The average person rarely thinks about death however, and the ashes on our bodies are to remind us of the fact, “ashes to ashes, dust to dust.” The most wealthy, wise, and powerful among us will die. No one has the power to stop it.

This practice during Lent reminds Christians of human mortality and the importance of reconciling with God. This is something that we should keep at the forefront of our minds. Again, not in a morbid way, but a motivating way. I am mortal; I will die someday. I don’t know when.

When my physical body dies, when I breathe my last breath here, I will meet God face to face. My forever will be determined by the choice I made in the present; the here and now. God has prepared the way through Jesus for me to be reconciled with Him, no matter how dark my sins and past have been or how relatively small I may think they are. The only way to reconciliation through God is to have the debt of my sin paid by Jesus, and then to spend my life in regular relationship with Him.
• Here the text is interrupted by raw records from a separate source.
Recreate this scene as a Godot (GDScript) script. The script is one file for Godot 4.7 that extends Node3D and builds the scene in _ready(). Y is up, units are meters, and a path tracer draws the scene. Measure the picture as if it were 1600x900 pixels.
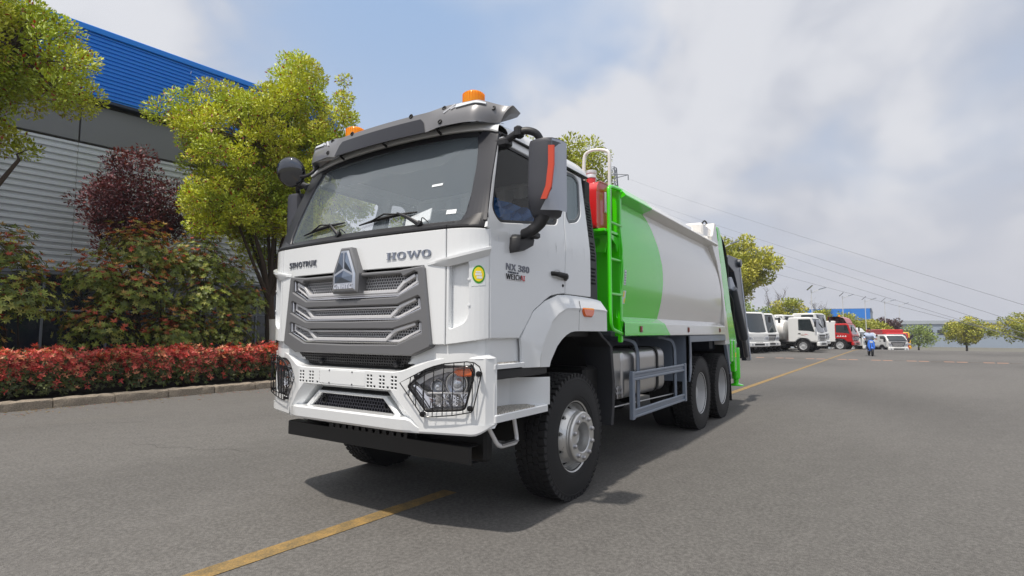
extends Node3D

var M := {}

func _ready():
	camera_and_light()
	materials()
	ground_and_road()
	industrial_building()
	far_buildings()
	refuse_truck()
	planting()
	yard_vehicles()
	street_furniture()
	scooter_rider()

func camera_and_light():
	var cam := Camera3D.new()
	cam.name = "camera"
	add_child(cam)
	cam.position = Vector3(3.47526, 1.43715, 4.35678)
	cam.rotation_order = EULER_ORDER_YXZ
	cam.rotation = Vector3(deg_to_rad(4.568), deg_to_rad(33.744), deg_to_rad(0.135))
	cam.fov = 55.498
	cam.keep_aspect = Camera3D.KEEP_HEIGHT
	cam.near = 0.1
	cam.far = 4000.0
	cam.current = true
	var we := WorldEnvironment.new()
	we.name = "environment"
	var e := Environment.new()
	e.background_mode = Environment.BG_SKY
	var sky := Sky.new()
	var pm := PanoramaSkyMaterial.new()
	pm.panorama = sky_image()
	pm.energy_multiplier = SKY_ENERGY
	sky.sky_material = pm
	e.sky = sky
	e.tonemap_mode = Environment.TONE_MAPPER_LINEAR
	e.tonemap_exposure = EXPOSURE
	e.fog_enabled = true
	e.fog_density = 0.0005
	e.fog_light_color = Color(0.86, 0.88, 0.92)
	e.sdfgi_enabled = true
	e.ssao_enabled = true
	e.ssil_enabled = true
	we.environment = e
	add_child(we)
	var sun := DirectionalLight3D.new()
	sun.name = "sun"
	sun.light_energy = 1.3
	sun.light_color = Color(1.0, 0.965, 0.92)
	sun.light_angular_distance = 1.6
	sun.shadow_enabled = true
	add_child(sun)
	sun.look_at_from_position(Vector3.ZERO, Vector3(0.03, -1.0, -0.45), Vector3.RIGHT)

const SKY_ENERGY := 0.92
const EXPOSURE := 1.0

# thin bright haze with a wide bank of soft cloud; a function of direction only
func sky_image() -> ImageTexture:
	var w := 1536
	var h := 768
	var n1 := FastNoiseLite.new()
	n1.noise_type = FastNoiseLite.TYPE_SIMPLEX_SMOOTH
	n1.seed = 11
	n1.frequency = 1.0
	n1.fractal_octaves = 5
	var n2 := FastNoiseLite.new()
	n2.seed = 4
	n2.frequency = 1.0
	n2.fractal_octaves = 3
	var d := PackedFloat32Array()
	d.resize(w * h * 3)
	var blue := Vector3(0.37, 0.53, 0.80)
	var white := Vector3(0.83, 0.835, 0.87)
	var grey := Vector3(0.56, 0.585, 0.665)
	var i := 0
	for y in h:
		var th := PI * (y + 0.5) / h
		var sy := cos(th)
		var st := sin(th)
		for x in w:
			var ph := TAU * (x + 0.5) / w
			var c := Vector3(0.5, 0.5, 0.52)
			if sy > -0.02:
				var dir := Vector3(sin(ph) * st, sy, -cos(ph) * st)
				# a flat layer seen in perspective
				var q := dir / (maxf(sy, 0.0) + 0.38)
				var wv := n2.get_noise_3d(q.x * 0.9, q.y, q.z * 0.9)
				var a := n1.get_noise_3d(q.x * 0.75 + wv * 0.5, q.y * 0.6, q.z * 0.65 + wv * 0.4)
				var f := n1.get_noise_3d(q.x * 2.4 + 7.0, q.y * 2.0 + wv, q.z * 1.8)
				var gap := (exp(-dir.distance_squared_to(Vector3(-0.70, 0.41, -0.59)) / 0.022) + exp(-dir.distance_squared_to(Vector3(-0.565, 0.47, -0.68)) / 0.022) + exp(-dir.distance_squared_to(Vector3(-0.36, 0.51, -0.78)) / 0.02)) * 0.72 + exp(-dir.distance_squared_to(Vector3(0.6, 0.5, 0.6)) / 0.12) * 0.6
				var bank := 0.9 * exp(-dir.distance_squared_to(Vector3(-0.82, 0.46, -0.33)) / 0.03) + 0.7 * exp(-dir.distance_squared_to(Vector3(-0.41, 0.37, -0.83)) / 0.02) + 0.5 * exp(-dir.distance_squared_to(Vector3(-0.17, 0.45, -0.87)) / 0.035)
				var cov := bank * (0.75 + 1.1 * f) + smoothstep(-0.45, 0.55, a + 0.30 * f + 0.42 - gap)
				var lit := smoothstep(-0.36, 0.40, f * 0.8 + 0.8 * a + 0.5 * bank)
				var cloud := grey.lerp(white, lit)
				c = blue.lerp(Vector3(0.60, 0.70, 0.86), smoothstep(0.55, 0.12, sy)).lerp(cloud, minf(cov, 1.0) * 0.92)
				c = c.lerp(Vector3(0.62, 0.63, 0.69), smoothstep(0.30, 0.02, sy) * 0.85)
				# bright haze added round the sun, widened to brighten the windscreen reflection
				var su := maxf(0.0, dir.dot(Vector3(-0.083, 0.925, 0.37)))
				c += Vector3(0.75, 0.73, 0.70) * (0.85 * pow(su, 3.5) + 0.8 * pow(su, 40.0))
			d[i] = c.x; d[i + 1] = c.y; d[i + 2] = c.z
			i += 3
	return ImageTexture.create_from_image(Image.create_from_data(w, h, false, Image.FORMAT_RGBF, d.to_byte_array()))

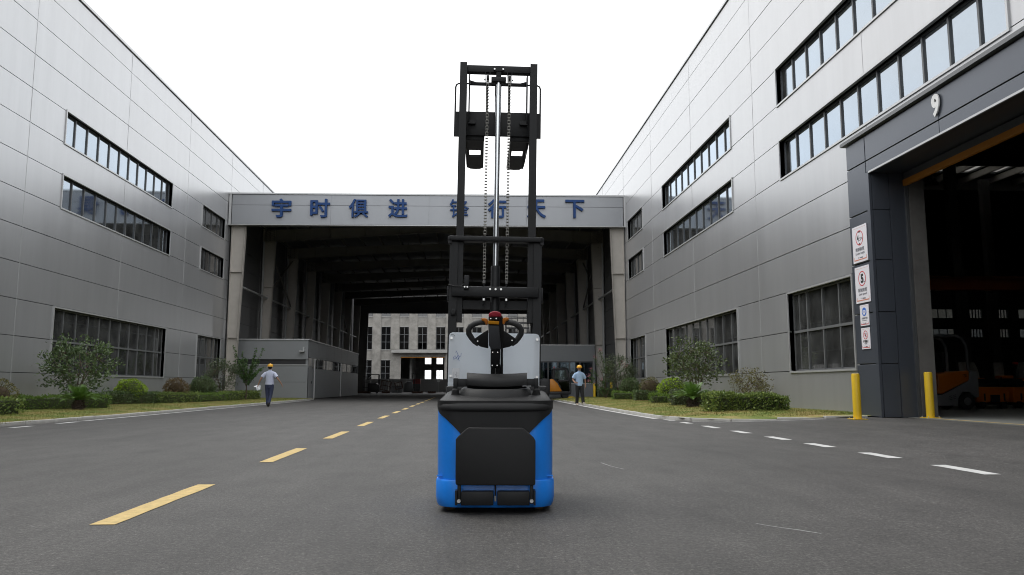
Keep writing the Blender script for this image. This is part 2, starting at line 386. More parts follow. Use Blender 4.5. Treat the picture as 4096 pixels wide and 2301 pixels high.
KL = [(-9.5 if y > 20 else -9.56 - (20 - y) * 0.06, y) for y in range(15, 53, 2)]
lawn('lawn', KL, [(-14.6, y) for _, y in KL], lgz)
lawn('lawn', kerbR, wallR, rgz)
def blades(name, n, fx, fz, label):
    mb = MB(); vs = []; fs = []
    for i in range(n):
        x, y = fx(); z = fz(x, y) - 0.005; a = random.uniform(0, 6.28); hgt = random.uniform(0.015, 0.055); w = random.uniform(0.003, 0.007)
        dx, dy = math.cos(a) * w, math.sin(a) * w; lx, ly = random.uniform(-0.03, 0.03), random.uniform(-0.03, 0.03)
        k = len(vs); vs += [(x - dx, y - dy, z), (x + dx, y + dy, z), (x + lx, y + ly, z + hgt)]; fs.append((k, k + 1, k + 2))
    mb.v = vs; mb.f = fs
    return tag(mb.build(name, 'grass', raw=True), label, 'grass', kind='stuff')
def rl():
    y = 15.5 + 34 * random.random() ** 1.6; return random.uniform(-14.3, -9.58), y
def rr():
    while True:
        x, y = random.uniform(4.95, 9.5), 17.6 + 30 * random.random() ** 1.6
        if y < 20.6 and y < 17.9 + 1.6 * (1 - smooth(4.9, 8, x)) + 0.35: continue
        return x, y
blades('grass', 45000, rl, lgz, 'short dry yellow-green grass along the building opposite the numbered doorway')
blades('grass', 45000, rr, rgz, 'short dry yellow-green grass beside the numbered doorway')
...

Hebrews 2:14-15 describes the fear of death as a form of slavery that the devil uses to control people. The verse also describes how Jesus' death and resurrection broke the power of death and freed people from this slavery.

The Resurrection is the most life-altering event that has ever taken place. It gives us hope in a broken and dark world. May today you be reminded of your mortality and the resurrection offered us. This is just temporary. It is not your home. There is something more through Someone more.

No one can overestimate the importance of being reconciled and made right with God. No one can overestimate the love and desire of Jesus Christ for you to receive Him as Savior and follow Him as your forever King. It’s vital for you and the people you love and do life with.

Think about it. Ashes to ashes and dust to dust someday. Maybe sooner than you think.